-- start Data provided --

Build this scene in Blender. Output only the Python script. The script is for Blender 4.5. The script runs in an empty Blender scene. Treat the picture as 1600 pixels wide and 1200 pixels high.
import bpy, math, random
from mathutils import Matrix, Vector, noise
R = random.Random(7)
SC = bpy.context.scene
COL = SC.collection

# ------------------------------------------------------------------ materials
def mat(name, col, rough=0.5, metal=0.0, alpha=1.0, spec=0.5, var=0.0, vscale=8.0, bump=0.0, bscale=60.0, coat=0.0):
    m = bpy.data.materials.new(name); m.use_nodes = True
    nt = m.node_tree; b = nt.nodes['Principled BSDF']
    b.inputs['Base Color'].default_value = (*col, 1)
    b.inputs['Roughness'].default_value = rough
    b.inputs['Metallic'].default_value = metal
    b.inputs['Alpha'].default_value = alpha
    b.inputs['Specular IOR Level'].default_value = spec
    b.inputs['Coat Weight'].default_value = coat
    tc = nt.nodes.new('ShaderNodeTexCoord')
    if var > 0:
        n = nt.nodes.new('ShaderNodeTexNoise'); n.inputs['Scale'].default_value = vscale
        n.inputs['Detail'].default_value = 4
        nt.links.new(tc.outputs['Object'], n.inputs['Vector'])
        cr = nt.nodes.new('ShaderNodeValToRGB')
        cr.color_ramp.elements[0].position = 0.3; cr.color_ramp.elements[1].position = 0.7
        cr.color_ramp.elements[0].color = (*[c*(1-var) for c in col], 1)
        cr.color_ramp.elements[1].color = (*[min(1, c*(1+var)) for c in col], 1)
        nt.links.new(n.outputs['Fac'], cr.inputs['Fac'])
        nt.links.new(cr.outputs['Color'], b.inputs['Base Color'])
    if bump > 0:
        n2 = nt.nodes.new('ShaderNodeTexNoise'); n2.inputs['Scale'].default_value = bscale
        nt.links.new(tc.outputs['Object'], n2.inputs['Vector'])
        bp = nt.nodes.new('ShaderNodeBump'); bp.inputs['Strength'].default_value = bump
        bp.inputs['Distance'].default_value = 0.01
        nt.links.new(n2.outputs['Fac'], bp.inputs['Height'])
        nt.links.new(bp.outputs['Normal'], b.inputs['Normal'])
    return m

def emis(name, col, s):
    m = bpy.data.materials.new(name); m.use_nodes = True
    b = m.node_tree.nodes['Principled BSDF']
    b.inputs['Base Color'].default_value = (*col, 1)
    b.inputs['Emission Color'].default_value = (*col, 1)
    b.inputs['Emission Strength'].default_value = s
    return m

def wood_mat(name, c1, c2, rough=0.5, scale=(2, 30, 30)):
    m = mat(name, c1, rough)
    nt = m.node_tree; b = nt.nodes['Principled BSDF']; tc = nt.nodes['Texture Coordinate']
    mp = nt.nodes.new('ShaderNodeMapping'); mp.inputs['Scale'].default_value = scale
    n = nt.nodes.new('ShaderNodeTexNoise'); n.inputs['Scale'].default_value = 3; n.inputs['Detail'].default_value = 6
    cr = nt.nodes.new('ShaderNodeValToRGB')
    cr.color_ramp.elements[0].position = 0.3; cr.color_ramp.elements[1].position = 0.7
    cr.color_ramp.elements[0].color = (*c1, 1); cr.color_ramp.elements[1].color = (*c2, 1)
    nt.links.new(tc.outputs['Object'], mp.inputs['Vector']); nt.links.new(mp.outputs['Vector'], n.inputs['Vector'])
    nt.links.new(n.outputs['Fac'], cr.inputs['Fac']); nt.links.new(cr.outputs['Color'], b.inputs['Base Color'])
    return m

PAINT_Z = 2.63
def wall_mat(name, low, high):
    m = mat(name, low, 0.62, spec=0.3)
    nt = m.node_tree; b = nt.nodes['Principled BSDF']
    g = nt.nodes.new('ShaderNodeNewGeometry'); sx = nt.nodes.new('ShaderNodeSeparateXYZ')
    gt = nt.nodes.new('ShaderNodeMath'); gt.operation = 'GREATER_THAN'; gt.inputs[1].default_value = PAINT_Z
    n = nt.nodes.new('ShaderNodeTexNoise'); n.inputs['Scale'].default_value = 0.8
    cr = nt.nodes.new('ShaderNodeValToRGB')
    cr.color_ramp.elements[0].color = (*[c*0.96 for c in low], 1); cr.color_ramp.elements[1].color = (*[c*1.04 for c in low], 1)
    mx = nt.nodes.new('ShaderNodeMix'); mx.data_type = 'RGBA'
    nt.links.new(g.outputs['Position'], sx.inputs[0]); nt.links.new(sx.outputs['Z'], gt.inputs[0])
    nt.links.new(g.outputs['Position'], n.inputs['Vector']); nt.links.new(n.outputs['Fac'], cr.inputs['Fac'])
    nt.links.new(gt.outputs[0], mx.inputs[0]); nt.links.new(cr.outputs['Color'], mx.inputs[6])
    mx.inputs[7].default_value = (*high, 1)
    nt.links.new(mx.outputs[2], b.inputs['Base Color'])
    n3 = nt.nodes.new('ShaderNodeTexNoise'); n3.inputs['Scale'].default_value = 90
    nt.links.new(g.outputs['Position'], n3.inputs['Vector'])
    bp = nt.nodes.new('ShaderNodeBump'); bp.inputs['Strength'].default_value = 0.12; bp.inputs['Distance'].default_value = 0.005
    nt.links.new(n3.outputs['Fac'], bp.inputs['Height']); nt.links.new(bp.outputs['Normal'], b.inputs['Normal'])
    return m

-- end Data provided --

Short task:
Copy all of the data. Keep every word exactly as it is.

Written answer:
Build this scene in Blender. Output only the Python script. The script is for Blender 4.5. The script runs in an empty Blender scene. Treat the picture as 1600 pixels wide and 1200 pixels high.
import bpy, math, random
from mathutils import Matrix, Vector, noise
R = random.Random(7)
SC = bpy.context.scene
COL = SC.collection

# ------------------------------------------------------------------ materials
def mat(name, col, rough=0.5, metal=0.0, alpha=1.0, spec=0.5, var=0.0, vscale=8.0, bump=0.0, bscale=60.0, coat=0.0):
    m = bpy.data.materials.new(name); m.use_nodes = True
    nt = m.node_tree; b = nt.nodes['Principled BSDF']
    b.inputs['Base Color'].default_value = (*col, 1)
    b.inputs['Roughness'].default_value = rough
    b.inputs['Metallic'].default_value = metal
    b.inputs['Alpha'].default_value = alpha
    b.inputs['Specular IOR Level'].default_value = spec
    b.inputs['Coat Weight'].default_value = coat
    tc = nt.nodes.new('ShaderNodeTexCoord')
    if var > 0:
        n = nt.nodes.new('ShaderNodeTexNoise'); n.inputs['Scale'].default_value = vscale
        n.inputs['Detail'].default_value = 4
        nt.links.new(tc.outputs['Object'], n.inputs['Vector'])
        cr = nt.nodes.new('ShaderNodeValToRGB')
        cr.color_ramp.elements[0].position = 0.3; cr.color_ramp.elements[1].position = 0.7
        cr.color_ramp.elements[0].color = (*[c*(1-var) for c in col], 1)
        cr.color_ramp.elements[1].color = (*[min(1, c*(1+var)) for c in col], 1)
        nt.links.new(n.outputs['Fac'], cr.inputs['Fac'])
        nt.links.new(cr.outputs['Color'], b.inputs['Base Color'])
    if bump > 0:
        n2 = nt.nodes.new('ShaderNodeTexNoise'); n2.inputs['Scale'].default_value = bscale
        nt.links.new(tc.outputs['Object'], n2.inputs['Vector'])
        bp = nt.nodes.new('ShaderNodeBump'); bp.inputs['Strength'].default_value = bump
        bp.inputs['Distance'].default_value = 0.01
        nt.links.new(n2.outputs['Fac'], bp.inputs['Height'])
        nt.links.new(bp.outputs['Normal'], b.inputs['Normal'])
    return m

def emis(name, col, s):
    m = bpy.data.materials.new(name); m.use_nodes = True
    b = m.node_tree.nodes['Principled BSDF']
    b.inputs['Base Color'].default_value = (*col, 1)
    b.inputs['Emission Color'].default_value = (*col, 1)
    b.inputs['Emission Strength'].default_value = s
    return m

def wood_mat(name, c1, c2, rough=0.5, scale=(2, 30, 30)):
    m = mat(name, c1, rough)
    nt = m.node_tree; b = nt.nodes['Principled BSDF']; tc = nt.nodes['Texture Coordinate']
    mp = nt.nodes.new('ShaderNodeMapping'); mp.inputs['Scale'].default_value = scale
    n = nt.nodes.new('ShaderNodeTexNoise'); n.inputs['Scale'].default_value = 3; n.inputs['Detail'].default_value = 6
    cr = nt.nodes.new('ShaderNodeValToRGB')
    cr.color_ramp.elements[0].position = 0.3; cr.color_ramp.elements[1].position = 0.7
    cr.color_ramp.elements[0].color = (*c1, 1); cr.color_ramp.elements[1].color = (*c2, 1)
    nt.links.new(tc.outputs['Object'], mp.inputs['Vector']); nt.links.new(mp.outputs['Vector'], n.inputs['Vector'])
    nt.links.new(n.outputs['Fac'], cr.inputs['Fac']); nt.links.new(cr.outputs['Color'], b.inputs['Base Color'])
    return m

PAINT_Z = 2.63
def wall_mat(name, low, high):
    m = mat(name, low, 0.62, spec=0.3)
    nt = m.node_tree; b = nt.nodes['Principled BSDF']
    g = nt.nodes.new('ShaderNodeNewGeometry'); sx = nt.nodes.new('ShaderNodeSeparateXYZ')
    gt = nt.nodes.new('ShaderNodeMath'); gt.operation = 'GREATER_THAN'; gt.inputs[1].default_value = PAINT_Z
    n = nt.nodes.new('ShaderNodeTexNoise'); n.inputs['Scale'].default_value = 0.8
    cr = nt.nodes.new('ShaderNodeValToRGB')
    cr.color_ramp.elements[0].color = (*[c*0.96 for c in low], 1); cr.color_ramp.elements[1].color = (*[c*1.04 for c in low], 1)
    mx = nt.nodes.new('ShaderNodeMix'); mx.data_type = 'RGBA'
    nt.links.new(g.outputs['Position'], sx.inputs[0]); nt.links.new(sx.outputs['Z'], gt.inputs[0])
    nt.links.new(g.outputs['Position'], n.inputs['Vector']); nt.links.new(n.outputs['Fac'], cr.inputs['Fac'])
    nt.links.new(gt.outputs[0], mx.inputs[0]); nt.links.new(cr.outputs['Color'], mx.inputs[6])
    mx.inputs[7].default_value = (*high, 1)
    nt.links.new(mx.outputs[2], b.inputs['Base Color'])
    n3 = nt.nodes.new('ShaderNodeTexNoise'); n3.inputs['Scale'].default_value = 90
    nt.links.new(g.outputs['Position'], n3.inputs['Vector'])
    bp = nt.nodes.new('ShaderNodeBump'); bp.inputs['Strength'].default_value = 0.12; bp.inputs['Distance'].default_value = 0.005
    nt.links.new(n3.outputs['Fac'], bp.inputs['Height']); nt.links.new(bp.outputs['Normal'], b.inputs['Normal'])
    return m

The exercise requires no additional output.